SET EXERCISE: Extract, unchanged, every line from the top of the material below through the line with "return m, nt, out", and no more.

SOURCE EXCERPT:
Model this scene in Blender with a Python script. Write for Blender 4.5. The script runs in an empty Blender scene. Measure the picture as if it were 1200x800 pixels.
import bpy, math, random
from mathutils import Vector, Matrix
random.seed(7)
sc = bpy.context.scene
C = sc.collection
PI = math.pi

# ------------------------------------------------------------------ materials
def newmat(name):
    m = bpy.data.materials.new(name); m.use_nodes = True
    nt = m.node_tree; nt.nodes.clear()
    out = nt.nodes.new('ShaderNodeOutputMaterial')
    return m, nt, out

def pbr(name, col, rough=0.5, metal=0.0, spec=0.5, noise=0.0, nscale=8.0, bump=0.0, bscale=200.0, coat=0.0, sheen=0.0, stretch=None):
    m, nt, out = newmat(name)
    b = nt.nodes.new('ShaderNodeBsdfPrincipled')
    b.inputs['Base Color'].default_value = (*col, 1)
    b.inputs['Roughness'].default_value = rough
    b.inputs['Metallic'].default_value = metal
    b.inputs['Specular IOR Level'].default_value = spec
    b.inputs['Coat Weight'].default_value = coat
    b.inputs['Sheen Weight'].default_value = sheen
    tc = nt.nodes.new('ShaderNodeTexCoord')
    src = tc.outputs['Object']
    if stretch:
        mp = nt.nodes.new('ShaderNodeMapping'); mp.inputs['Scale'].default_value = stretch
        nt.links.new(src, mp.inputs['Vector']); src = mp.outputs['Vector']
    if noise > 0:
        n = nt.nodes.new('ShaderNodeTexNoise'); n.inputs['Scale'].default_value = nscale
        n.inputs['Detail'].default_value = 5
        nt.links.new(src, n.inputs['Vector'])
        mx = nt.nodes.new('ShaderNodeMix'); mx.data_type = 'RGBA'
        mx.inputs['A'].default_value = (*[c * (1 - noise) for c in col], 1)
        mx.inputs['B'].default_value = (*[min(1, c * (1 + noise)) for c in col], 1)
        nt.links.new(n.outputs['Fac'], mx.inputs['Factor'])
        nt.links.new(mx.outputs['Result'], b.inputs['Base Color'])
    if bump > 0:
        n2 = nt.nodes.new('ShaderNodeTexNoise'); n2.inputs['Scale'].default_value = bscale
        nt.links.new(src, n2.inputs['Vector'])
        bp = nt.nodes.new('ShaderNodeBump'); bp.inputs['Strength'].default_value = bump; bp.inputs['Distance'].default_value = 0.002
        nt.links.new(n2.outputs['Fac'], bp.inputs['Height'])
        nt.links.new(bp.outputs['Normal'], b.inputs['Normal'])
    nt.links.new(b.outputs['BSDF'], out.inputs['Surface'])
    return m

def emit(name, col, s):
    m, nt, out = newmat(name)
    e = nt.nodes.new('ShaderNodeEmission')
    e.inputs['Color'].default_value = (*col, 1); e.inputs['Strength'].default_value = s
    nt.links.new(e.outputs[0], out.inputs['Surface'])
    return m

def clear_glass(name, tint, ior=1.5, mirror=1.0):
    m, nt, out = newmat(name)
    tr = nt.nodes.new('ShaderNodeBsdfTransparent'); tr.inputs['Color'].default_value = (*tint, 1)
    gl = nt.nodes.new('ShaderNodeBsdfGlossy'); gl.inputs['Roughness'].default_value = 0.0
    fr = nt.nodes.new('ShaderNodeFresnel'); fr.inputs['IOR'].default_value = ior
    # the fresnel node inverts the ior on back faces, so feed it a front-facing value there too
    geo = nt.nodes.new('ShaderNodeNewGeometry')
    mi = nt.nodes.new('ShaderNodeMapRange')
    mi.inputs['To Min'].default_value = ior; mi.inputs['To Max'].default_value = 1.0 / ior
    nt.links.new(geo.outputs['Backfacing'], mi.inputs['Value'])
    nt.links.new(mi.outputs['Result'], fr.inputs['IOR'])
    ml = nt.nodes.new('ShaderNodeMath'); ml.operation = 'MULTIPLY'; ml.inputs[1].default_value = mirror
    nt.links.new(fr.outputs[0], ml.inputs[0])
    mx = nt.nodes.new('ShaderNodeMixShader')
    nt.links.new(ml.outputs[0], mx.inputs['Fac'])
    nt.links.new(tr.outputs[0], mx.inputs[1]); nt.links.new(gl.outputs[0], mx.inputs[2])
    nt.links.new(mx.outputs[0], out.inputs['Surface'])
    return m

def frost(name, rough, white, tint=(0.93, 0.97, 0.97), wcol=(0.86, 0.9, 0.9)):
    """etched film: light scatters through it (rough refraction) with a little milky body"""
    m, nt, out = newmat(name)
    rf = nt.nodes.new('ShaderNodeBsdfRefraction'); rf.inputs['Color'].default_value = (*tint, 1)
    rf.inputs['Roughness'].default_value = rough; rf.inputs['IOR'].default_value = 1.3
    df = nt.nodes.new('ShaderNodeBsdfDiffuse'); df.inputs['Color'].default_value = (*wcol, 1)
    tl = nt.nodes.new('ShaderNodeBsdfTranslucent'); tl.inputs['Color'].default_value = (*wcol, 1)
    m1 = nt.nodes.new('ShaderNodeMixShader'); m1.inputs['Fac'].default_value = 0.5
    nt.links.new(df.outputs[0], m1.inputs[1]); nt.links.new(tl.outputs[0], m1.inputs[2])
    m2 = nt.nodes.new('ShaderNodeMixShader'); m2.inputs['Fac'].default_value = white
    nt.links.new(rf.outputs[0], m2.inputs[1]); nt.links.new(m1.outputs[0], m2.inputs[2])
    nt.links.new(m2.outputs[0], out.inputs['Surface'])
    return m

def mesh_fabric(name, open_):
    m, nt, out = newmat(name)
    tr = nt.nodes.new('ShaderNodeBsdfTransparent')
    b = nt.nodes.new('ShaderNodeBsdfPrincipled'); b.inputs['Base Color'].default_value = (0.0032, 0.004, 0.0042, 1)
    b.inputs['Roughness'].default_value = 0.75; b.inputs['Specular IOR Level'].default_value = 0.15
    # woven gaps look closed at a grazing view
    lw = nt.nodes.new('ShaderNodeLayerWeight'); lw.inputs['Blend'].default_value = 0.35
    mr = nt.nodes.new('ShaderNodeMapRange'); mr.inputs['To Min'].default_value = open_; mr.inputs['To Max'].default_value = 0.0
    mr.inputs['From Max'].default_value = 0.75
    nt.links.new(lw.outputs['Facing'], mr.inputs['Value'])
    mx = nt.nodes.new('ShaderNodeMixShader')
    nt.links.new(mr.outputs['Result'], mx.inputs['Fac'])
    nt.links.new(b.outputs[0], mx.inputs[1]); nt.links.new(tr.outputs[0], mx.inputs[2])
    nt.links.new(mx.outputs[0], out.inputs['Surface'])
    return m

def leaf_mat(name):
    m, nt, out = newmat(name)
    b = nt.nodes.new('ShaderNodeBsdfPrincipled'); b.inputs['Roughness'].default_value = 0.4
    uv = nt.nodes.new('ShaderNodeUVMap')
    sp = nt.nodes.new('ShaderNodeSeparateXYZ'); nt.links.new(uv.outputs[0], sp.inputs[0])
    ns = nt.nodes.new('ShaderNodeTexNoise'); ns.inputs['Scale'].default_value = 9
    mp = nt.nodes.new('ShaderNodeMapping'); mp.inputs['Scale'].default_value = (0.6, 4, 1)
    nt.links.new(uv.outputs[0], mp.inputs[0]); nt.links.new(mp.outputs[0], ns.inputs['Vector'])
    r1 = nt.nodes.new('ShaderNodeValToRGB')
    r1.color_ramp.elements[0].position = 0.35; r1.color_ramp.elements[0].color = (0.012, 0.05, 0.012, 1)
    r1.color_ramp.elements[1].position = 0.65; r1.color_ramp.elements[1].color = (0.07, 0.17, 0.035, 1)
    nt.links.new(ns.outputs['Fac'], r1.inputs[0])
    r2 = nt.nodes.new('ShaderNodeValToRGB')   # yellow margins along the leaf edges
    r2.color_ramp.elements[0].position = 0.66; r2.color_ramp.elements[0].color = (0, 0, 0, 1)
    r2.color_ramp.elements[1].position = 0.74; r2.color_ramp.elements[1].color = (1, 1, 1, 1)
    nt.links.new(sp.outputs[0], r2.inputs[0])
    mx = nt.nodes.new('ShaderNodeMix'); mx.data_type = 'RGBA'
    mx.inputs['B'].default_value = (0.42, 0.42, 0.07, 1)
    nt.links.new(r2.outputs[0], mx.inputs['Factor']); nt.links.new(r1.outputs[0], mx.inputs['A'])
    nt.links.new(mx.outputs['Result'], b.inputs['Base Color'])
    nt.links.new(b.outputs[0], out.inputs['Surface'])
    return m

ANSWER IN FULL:
Model this scene in Blender with a Python script. Write for Blender 4.5. The script runs in an empty Blender scene. Measure the picture as if it were 1200x800 pixels.
import bpy, math, random
from mathutils import Vector, Matrix
random.seed(7)
sc = bpy.context.scene
C = sc.collection
PI = math.pi

# ------------------------------------------------------------------ materials
def newmat(name):
    m = bpy.data.materials.new(name); m.use_nodes = True
    nt = m.node_tree; nt.nodes.clear()
    out = nt.nodes.new('ShaderNodeOutputMaterial')
    return m, nt, out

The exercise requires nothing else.